Nerdism at its best

August 29, 2017

Half-life

Half-Life turns nineteen this year. Half-life 2 turns thirteen. Yet, aged graphics aside, they are still one of the best games—or rather, one of the best experiences—the PC has to offer. The first Half-Life was influential not just because it played well, but because it immersed you into its world with great skill, gripping you with its atmosphere and actually putting you in the shoes of a (sort of) Average Joe, who’s unlucky enough to be at the wrong place at the wrong time. From his perspective, at least.

It was a game that let the environments and actions tell the story as much as some of the dialogue did. Not to mention the fact that the protagonist was silent so players could feel like they were the hero instead of playing a written character.

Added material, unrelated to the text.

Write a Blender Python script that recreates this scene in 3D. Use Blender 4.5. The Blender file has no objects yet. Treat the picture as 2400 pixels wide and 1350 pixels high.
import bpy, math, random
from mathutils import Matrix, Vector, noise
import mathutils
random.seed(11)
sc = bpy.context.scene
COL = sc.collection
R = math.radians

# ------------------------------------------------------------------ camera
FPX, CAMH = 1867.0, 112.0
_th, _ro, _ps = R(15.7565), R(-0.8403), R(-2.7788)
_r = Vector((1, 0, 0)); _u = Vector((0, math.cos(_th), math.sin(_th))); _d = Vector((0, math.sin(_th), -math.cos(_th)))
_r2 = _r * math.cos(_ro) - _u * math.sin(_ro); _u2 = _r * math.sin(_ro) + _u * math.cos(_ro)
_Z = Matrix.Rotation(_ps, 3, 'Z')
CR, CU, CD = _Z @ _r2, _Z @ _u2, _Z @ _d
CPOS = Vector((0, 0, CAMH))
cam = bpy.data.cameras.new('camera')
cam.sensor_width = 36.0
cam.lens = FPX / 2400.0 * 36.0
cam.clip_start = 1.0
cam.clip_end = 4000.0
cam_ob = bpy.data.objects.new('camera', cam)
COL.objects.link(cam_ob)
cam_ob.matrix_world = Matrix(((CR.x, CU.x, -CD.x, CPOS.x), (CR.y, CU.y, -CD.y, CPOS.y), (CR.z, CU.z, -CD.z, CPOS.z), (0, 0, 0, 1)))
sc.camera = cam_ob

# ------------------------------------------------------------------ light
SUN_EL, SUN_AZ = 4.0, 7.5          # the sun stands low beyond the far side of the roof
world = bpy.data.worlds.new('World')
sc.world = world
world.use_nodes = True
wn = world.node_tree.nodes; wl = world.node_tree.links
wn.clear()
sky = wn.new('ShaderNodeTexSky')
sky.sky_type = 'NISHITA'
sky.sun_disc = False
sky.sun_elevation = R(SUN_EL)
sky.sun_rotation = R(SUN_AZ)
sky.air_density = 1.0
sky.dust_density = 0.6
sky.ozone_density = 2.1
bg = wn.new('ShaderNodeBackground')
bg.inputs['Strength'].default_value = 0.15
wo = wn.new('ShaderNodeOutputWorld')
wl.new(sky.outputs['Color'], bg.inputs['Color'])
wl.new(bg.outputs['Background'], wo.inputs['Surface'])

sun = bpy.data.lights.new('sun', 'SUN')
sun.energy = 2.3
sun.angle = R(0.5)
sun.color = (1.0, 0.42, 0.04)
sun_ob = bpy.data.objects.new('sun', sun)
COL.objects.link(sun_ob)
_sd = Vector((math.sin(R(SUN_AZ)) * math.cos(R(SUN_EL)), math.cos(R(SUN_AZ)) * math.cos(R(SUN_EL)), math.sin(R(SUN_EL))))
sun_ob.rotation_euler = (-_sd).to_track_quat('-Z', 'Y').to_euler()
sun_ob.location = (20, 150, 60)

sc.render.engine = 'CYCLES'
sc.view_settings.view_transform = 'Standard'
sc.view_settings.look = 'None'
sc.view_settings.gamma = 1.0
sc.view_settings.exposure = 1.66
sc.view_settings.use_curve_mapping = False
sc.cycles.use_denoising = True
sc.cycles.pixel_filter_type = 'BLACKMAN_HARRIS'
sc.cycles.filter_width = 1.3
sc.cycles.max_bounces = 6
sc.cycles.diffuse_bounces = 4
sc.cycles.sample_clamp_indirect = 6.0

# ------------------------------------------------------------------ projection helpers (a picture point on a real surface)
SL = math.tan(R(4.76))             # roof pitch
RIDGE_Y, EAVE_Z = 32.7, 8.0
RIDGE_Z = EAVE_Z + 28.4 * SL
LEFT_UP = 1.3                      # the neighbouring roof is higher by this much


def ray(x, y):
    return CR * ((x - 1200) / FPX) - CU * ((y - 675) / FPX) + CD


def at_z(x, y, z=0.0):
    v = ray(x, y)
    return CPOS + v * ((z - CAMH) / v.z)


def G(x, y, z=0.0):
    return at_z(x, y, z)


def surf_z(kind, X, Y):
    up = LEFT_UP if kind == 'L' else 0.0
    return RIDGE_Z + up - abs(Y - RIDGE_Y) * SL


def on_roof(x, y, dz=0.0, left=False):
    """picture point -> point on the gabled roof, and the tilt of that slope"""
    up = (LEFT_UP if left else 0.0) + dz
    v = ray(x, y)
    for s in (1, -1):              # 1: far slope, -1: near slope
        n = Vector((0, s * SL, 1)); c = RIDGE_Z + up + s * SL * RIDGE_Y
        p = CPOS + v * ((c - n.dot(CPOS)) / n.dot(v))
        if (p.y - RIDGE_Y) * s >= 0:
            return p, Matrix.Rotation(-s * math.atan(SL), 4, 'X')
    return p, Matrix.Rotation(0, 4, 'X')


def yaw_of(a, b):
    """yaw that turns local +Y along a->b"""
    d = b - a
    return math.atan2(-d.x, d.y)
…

I say this not with nostalgia, or spurred on by a curmudgeonly knee-jerk against the smoky linearity of the modern military shooter (in truth, a dominant genre now only in the minds of those still affronted by its last-gen ubiquity). No. You see while Half-Life 2 undeniably laid the foundations for a staggering proportion of the then-future of game design – genre be damned – it is no mere historically lauded precursor. It’s no aged benefactor, thanked yearly at the annual commemoration ceremony before being shuffled off back to the care home. The fact is that Half-Life 2 still executes its concepts, conceits and mechanics more effectively, deftly, and powerfully than almost any of its imitators have in the 13 years since. That’s why it’s still the best, and that’s why I still play it.

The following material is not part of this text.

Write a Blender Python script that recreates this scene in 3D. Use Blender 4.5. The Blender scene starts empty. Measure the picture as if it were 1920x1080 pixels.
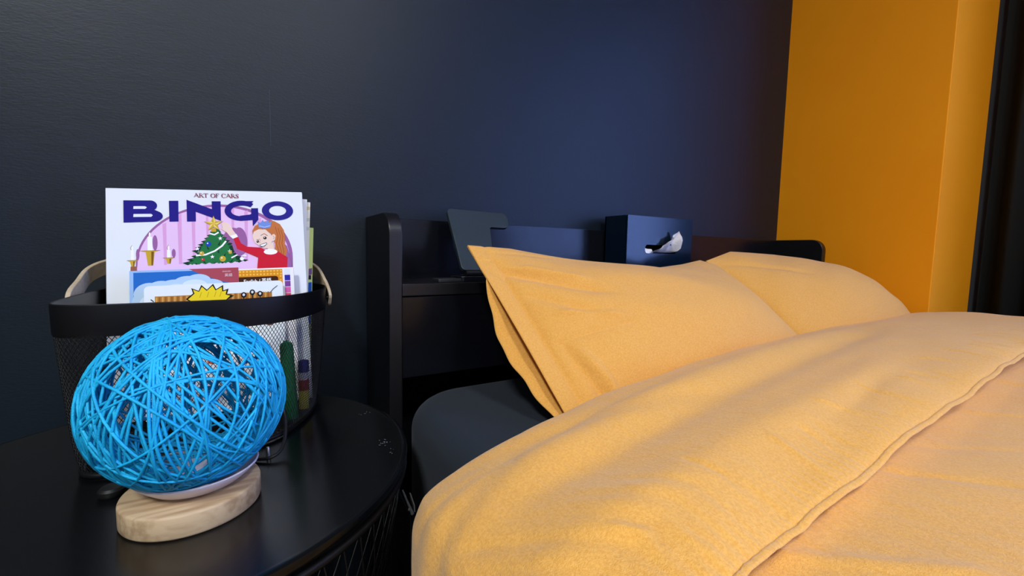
import bpy, bmesh, math, random
import numpy as np
from mathutils import Vector, Matrix

random.seed(7); rng = np.random.default_rng(7)
PI = math.pi
SC = bpy.context.scene
COL = SC.collection
H = 0.634                      # height of the eye above the floor; all z below are relative to it

# ------------------------------------------------------------------ camera
cam_d = bpy.data.cameras.new('camera'); cam = bpy.data.objects.new('camera', cam_d); COL.objects.link(cam)
cam_d.sensor_width = 36; cam_d.lens = 36 * 805.77 / 1920; cam_d.clip_start = 0.01
yaw, pitch, roll = map(math.radians, (31.25332, 4.69443, 1.09444))
fw = Vector((math.sin(yaw)*math.cos(pitch), math.cos(yaw)*math.cos(pitch), -math.sin(pitch)))
rt = Vector((math.cos(yaw), -math.sin(yaw), 0)); up = rt.cross(fw)
rt, up = rt*math.cos(roll) + up*math.sin(roll), up*math.cos(roll) - rt*math.sin(roll)
cam.matrix_world = Matrix(((rt.x, up.x, -fw.x, 0), (rt.y, up.y, -fw.y, 0), (rt.z, up.z, -fw.z, H), (0, 0, 0, 1)))
SC.camera = cam

# ------------------------------------------------------------------ world, lights, exposure
w = bpy.data.worlds.new('world'); SC.world = w; w.use_nodes = True
bg = w.node_tree.nodes['Background']; bg.inputs[0].default_value = (0.5, 0.6, 1.0, 1); bg.inputs[1].default_value = 0.6

def area(name, loc, rot, sx, sy, power, color):
    l = bpy.data.lights.new(name, 'AREA'); l.shape = 'RECTANGLE'; l.size = sx; l.size_y = sy
    l.energy = power; l.color = color
    o = bpy.data.objects.new(name, l); COL.objects.link(o); o.location = loc; o.rotation_euler = rot
    return o
# daylight coming in through the glazed opening of the right wall
area('window_daylight', (2.10, -1.05, 1.05), (0, math.radians(90), 0), 1.9, 1.7, 60, (0.21, 0.36, 1.0))
# two round ceiling lamps
LAMPS = ((0.32, -1.45, 27), (-1.00, -1.00, 48))
for lx, ly, lw in LAMPS:
    cl = bpy.data.lights.new('ceiling_lamp_light', 'AREA'); cl.shape = 'DISK'; cl.size = 0.42; cl.energy = lw; cl.color = (0.95, 0.98, 1.0)
    clo = bpy.data.objects.new('ceiling_lamp_light', cl); COL.objects.link(clo); clo.location = (lx, ly, 2.31)

SC.view_settings.view_transform = 'Standard'; SC.view_settings.look = 'None'
SC.view_settings.gamma = 1; SC.view_settings.use_curve_mapping = False
SC.view_settings.exposure = 0.42

# ------------------------------------------------------------------ helpers
class MB:
    """collects vertices and faces; build() links them as one mesh object"""
    def __init__(self): self.v = []; self.f = []; self.m = []
    def add(self, vs, fs, m=0):
        b = len(self.v); self.v += [tuple(p) for p in vs]
        self.f += [tuple(b+i for i in q) for q in fs]; self.m += [m]*len(fs)
        return self
    def box(self, x0, x1, y0, y1, z0, z1, m=0):
        return self.add([(x0,y0,z0),(x1,y0,z0),(x1,y1,z0),(x0,y1,z0),(x0,y0,z1),(x1,y0,z1),(x1,y1,z1),(x0,y1,z1)],
            [(0,3,2,1),(4,5,6,7),(0,1,5,4),(1,2,6,5),(2,3,7,6),(3,0,4,7)], m)
    def tube(self, pts, r, n=6, closed=False, m=0, caps=True):
        P = [Vector(p) for p in pts]; N = len(P); vs = []; fs = []
        R = r if hasattr(r, '__len__') else [r]*N
        t0 = (P[1]-P[0]).normalized(); ref = Vector((0,0,1)) if abs(t0.z) < .9 else Vector((1,0,0))
        u = t0.cross(ref).normalized()
        for i in range(N):
            a = P[(i-1) % N] if (closed or i > 0) else P[i]; b = P[(i+1) % N] if (closed or i < N-1) else P[i]
            t = (b-a).normalized(); u = (u - t*u.dot(t)).normalized(); w_ = t.cross(u)
            for k in range(n):
                an = 2*PI*k/n; vs.append(P[i] + (u*math.cos(an) + w_*math.sin(an))*R[i])
        for i in range(N if closed else N-1):
            j = (i+1) % N
            for k in range(n): fs.append((i*n+k, i*n+(k+1) % n, j*n+(k+1) % n, j*n+k))
        if caps and not closed:
            fs.append(tuple(range(n-1,-1,-1))); fs.append(tuple((N-1)*n+k for k in range(n)))
        return self.add(vs, fs, m)
    def lathe(self, prof, c=(0,0,0), n=64, m=0):
        vs = []; fs = []
        for r, z in prof:
            for k in range(n): a = 2*PI*k/n; vs.append((c[0]+r*math.cos(a), c[1]+r*math.sin(a), c[2]+z))
        for i in range(len(prof)-1):
            for k in range(n): fs.append((i*n+k, i*n+(k+1) % n, (i+1)*n+(k+1) % n, (i+1)*n+k))
        if prof[0][0] > 0: fs.append(tuple(range(n-1,-1,-1)))
        if prof[-1][0] > 0: fs.append(tuple((len(prof)-1)*n+k for k in range(n)))
        return self.add(vs, fs, m)
    def grid(self, G, m=0, flip=False, wrap=False):
        a = np.asarray(G); nu, nv = a.shape[:2]; b = len(self.v)
        self.v += [tuple(p) for p in a.reshape(-1,3)]
        for i in range(nu-1):
            for j in range(nv if wrap else nv-1):
                q = (b+i*nv+j, b+(i+1)*nv+j, b+(i+1)*nv+(j+1) % nv, b+i*nv+(j+1) % nv)
                self.f.append(q[::-1] if flip else q); self.m.append(m)
        return self
    def build(self, name, mats, parent=None, smooth=None, bevel=0, z=H):
        me = bpy.data.meshes.new(name)
        me.from_pydata([(p[0], p[1], p[2]+z) for p in self.v], [], self.f)
        if not isinstance(mats, (list, tuple)): mats = [mats]
        for mm in mats: me.materials.append(mm)
        me.polygons.foreach_set('material_index', self.m)
        if smooth is not None:
            me.polygons.foreach_set('use_smooth', [True]*len(me.polygons))
            if smooth < 180: me.set_sharp_from_angle(angle=math.radians(smooth))
        me.update()
        o = bpy.data.objects.new(name, me); COL.objects.link(o)
        if parent: o.parent = parent
        if bevel:
            bv = o.modifiers.new('bevel', 'BEVEL'); bv.width = bevel; bv.segments = 3; bv.limit_method = 'ANGLE'
        return o

def tag(o, label, cat, group=None):
    o['label'] = label; o['category'] = cat
    if group: o['group'] = group
    return o
def thing(name, label, cat, group=None):
    o = bpy.data.objects.new(name, None); COL.objects.link(o); o.empty_display_size = .05
    return tag(o, label, cat, group)
def struct(o): o['kind'] = 'structure'; return o
def stuff(o): o['kind'] = 'stuff'; return o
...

There’s something obviously different about Half-Life 2 from the opening moments. There’s no expository cut scene. No lengthy ‘In a time of war…’ cinematic, detailing a bombastic tale of humanity’s fall in lurid detail. There’s just an unsettlingly alien normality. City 17’s railway station might be defaced by the brutal deco surrealism of Combine technology, but in every other sense it’s a familiar place. And for all of the escalating inter-dimensional fascism on show, its stranger elements are made all the more dangerously mundane by the populace’s broken-down acceptance of them. Eschewing dramatic ‘Bad men are bad’ set-pieces and other such blunt attempts to convey traumatic drama, it’s in the hushed whispers, the defeated grumbles of the everyday people around you, that the completeness of Half-Life 2’s darkness really speaks.

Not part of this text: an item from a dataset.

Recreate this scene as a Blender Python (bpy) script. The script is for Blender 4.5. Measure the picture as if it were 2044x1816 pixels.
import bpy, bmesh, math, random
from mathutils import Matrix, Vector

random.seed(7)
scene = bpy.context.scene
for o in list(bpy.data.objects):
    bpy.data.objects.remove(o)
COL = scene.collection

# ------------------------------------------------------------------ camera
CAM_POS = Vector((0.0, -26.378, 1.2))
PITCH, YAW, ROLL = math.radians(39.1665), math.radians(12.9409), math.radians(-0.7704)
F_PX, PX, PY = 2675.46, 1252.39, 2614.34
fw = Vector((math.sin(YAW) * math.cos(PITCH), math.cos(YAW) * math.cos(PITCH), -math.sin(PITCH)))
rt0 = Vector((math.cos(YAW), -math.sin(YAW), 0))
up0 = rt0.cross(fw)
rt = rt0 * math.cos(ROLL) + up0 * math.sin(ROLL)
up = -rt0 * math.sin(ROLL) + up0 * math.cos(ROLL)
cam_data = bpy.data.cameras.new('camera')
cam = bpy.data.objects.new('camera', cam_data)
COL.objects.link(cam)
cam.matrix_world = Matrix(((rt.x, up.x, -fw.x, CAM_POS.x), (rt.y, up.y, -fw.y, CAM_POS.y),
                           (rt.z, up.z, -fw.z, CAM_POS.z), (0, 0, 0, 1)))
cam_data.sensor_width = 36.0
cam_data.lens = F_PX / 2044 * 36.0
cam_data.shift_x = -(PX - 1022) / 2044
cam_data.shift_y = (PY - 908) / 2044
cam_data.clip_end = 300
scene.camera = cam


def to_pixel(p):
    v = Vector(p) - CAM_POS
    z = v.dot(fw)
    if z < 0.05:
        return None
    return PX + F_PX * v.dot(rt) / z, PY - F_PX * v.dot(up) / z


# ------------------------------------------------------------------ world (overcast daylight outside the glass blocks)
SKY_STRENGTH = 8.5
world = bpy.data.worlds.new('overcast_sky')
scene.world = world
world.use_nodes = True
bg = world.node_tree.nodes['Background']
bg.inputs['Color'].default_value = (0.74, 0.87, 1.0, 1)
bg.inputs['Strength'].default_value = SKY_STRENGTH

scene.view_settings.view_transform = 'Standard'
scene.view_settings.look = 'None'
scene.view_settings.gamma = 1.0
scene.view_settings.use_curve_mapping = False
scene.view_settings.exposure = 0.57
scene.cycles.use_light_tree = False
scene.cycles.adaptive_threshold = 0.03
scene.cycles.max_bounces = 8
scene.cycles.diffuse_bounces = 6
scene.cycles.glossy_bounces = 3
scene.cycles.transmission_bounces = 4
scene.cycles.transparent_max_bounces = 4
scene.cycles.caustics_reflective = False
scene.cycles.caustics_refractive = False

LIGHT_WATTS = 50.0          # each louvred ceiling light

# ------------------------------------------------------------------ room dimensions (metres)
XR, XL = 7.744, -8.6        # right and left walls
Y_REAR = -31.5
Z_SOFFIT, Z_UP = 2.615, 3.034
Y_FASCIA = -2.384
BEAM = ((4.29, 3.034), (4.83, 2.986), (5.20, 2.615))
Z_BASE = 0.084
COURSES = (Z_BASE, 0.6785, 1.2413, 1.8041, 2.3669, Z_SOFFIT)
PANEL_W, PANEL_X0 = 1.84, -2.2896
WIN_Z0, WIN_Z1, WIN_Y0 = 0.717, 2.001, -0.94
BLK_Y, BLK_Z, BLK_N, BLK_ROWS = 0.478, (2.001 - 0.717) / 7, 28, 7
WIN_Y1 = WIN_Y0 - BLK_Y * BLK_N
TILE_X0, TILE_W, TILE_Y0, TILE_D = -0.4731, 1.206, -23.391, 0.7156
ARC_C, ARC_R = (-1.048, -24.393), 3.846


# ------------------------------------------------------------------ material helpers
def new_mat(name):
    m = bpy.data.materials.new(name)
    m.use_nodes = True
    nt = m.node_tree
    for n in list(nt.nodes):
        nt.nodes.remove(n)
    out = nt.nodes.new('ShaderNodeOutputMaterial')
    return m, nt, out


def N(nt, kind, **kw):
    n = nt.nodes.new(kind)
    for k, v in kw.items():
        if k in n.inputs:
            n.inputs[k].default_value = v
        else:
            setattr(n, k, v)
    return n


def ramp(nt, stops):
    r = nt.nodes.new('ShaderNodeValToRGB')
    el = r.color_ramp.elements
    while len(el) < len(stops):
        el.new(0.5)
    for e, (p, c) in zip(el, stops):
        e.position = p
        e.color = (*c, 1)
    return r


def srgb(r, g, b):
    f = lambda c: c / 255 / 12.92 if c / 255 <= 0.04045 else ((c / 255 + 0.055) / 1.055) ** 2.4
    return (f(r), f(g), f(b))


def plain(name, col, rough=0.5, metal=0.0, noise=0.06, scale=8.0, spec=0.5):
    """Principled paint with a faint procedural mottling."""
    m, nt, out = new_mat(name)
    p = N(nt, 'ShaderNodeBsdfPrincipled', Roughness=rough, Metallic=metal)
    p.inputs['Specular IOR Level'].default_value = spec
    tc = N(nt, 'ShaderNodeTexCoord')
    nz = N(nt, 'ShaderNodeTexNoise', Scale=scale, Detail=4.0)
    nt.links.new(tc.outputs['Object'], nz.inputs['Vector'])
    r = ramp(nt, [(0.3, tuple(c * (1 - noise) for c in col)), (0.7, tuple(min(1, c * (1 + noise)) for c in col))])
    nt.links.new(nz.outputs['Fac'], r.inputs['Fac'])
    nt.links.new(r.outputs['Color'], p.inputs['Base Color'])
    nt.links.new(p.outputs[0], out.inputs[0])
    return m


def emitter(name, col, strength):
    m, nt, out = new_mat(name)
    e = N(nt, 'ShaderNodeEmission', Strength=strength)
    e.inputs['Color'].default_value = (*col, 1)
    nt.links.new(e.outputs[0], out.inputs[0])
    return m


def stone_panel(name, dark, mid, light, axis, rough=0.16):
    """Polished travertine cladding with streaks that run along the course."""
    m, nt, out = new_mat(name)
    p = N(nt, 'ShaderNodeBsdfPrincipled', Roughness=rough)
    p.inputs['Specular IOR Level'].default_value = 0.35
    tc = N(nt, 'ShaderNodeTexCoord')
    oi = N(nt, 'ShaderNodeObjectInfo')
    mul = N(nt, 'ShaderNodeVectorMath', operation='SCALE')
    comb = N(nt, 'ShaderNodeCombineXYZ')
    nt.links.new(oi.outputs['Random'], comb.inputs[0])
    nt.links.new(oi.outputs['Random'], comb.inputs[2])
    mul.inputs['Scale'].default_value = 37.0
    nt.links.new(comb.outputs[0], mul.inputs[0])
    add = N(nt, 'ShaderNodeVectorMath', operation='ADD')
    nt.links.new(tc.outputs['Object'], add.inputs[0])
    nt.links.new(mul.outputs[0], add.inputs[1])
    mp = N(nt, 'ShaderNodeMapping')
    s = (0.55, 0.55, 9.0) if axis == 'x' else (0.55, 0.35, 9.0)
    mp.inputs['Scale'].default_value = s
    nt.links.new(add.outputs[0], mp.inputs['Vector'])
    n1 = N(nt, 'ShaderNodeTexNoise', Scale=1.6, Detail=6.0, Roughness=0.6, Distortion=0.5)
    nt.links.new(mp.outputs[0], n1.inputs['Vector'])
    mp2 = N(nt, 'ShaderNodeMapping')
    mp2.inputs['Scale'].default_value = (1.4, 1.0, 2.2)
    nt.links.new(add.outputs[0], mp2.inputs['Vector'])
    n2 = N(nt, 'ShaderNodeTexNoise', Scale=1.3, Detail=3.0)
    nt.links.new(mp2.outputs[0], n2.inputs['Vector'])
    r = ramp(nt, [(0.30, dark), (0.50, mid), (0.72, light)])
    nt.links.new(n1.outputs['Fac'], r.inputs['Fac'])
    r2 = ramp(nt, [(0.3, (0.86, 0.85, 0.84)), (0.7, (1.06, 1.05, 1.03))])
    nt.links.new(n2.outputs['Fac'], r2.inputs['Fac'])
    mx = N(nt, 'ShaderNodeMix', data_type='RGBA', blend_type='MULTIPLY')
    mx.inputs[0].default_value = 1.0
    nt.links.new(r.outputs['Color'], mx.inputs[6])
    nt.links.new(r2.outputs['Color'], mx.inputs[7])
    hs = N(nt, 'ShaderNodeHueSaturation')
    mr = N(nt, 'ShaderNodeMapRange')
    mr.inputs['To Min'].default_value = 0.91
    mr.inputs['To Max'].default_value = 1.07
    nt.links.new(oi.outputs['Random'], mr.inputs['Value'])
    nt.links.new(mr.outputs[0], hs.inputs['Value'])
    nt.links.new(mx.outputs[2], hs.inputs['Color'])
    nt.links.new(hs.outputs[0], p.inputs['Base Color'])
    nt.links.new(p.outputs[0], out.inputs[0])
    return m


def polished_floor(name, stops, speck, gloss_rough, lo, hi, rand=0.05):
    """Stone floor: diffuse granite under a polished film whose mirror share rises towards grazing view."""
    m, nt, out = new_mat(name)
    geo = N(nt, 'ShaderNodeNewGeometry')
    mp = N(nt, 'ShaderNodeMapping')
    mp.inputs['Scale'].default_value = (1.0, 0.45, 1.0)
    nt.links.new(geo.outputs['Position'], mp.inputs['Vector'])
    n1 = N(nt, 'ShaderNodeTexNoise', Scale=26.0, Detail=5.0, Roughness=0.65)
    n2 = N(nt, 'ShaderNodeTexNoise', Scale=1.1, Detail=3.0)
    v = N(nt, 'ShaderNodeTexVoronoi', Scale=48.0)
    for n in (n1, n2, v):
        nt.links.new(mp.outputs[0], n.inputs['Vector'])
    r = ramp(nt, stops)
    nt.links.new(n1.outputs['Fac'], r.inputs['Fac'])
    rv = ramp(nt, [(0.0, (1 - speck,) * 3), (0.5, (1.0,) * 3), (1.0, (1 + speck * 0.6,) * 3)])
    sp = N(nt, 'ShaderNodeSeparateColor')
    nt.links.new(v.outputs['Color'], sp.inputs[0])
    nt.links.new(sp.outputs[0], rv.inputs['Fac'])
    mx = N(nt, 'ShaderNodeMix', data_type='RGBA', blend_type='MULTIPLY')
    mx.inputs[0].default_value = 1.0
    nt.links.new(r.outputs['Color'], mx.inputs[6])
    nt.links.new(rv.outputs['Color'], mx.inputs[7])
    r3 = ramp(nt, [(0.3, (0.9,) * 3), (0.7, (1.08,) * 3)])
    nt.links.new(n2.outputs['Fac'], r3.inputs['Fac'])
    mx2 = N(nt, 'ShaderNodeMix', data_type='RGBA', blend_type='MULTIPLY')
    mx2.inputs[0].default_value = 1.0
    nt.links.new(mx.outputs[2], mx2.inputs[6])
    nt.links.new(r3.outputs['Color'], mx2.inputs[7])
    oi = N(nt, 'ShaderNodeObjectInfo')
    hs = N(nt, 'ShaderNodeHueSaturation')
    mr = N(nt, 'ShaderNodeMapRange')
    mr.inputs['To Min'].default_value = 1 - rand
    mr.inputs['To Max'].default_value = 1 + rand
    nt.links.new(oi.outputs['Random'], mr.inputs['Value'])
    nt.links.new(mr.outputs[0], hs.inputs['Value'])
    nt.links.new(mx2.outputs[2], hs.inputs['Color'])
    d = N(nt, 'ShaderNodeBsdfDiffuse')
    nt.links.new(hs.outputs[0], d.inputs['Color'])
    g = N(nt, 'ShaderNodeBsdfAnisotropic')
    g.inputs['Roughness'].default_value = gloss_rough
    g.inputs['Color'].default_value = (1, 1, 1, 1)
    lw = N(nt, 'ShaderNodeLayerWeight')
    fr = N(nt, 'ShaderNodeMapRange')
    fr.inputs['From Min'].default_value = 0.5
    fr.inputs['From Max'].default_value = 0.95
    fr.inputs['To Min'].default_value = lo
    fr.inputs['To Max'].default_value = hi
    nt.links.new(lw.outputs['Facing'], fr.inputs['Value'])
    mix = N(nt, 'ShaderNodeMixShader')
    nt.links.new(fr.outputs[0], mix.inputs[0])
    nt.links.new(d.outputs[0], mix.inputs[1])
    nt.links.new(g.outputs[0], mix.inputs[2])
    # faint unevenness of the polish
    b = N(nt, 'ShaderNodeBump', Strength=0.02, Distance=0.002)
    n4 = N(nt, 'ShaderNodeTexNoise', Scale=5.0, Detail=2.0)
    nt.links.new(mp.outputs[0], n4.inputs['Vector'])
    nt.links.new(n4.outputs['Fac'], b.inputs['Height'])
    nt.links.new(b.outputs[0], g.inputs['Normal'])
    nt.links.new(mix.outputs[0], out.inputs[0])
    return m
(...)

I very deliberately say “you” rather than “Gordon” there, because that’s the genius stroke that really amplifies City 17’s palpable realness. Unlike in most action games, you’re not playing the hero character. The hero character is playing you. His dearth of dialogue not a failing of narrative, but rather a deliberately hollowed conduit through which the player threads their own persona into Half-Life 2’s hostile world, Gordon is a container for the player’s experiences, reactions, and internalized responses.

It’s about more than letting the player fill in the gaps. Your story, your experience, filled with your details, your personality, your anecdotes, your victories. That’s why there are no cut scenes to show you the developers’ version of what’s going on. That’s why there’s no third-person Gordon model to remind you that he doesn’t look like you.

The FPS genre has been full of significant technological accomplishments, but these have come to be expected by each iteration of the game. Half-life was monumental in its story telling and first-person cinematography. Before Marc Laidlaw introduced us to Gordon Freeman, the genre remained mired in the same “no plot to get in the way of the story” that marked the genre since Wolfenstein 3D and Doom. Half-Life drew us in with characters that fascinated, leaving us begging for a sequel — not just for greater gameplay, but for a continuation of the story.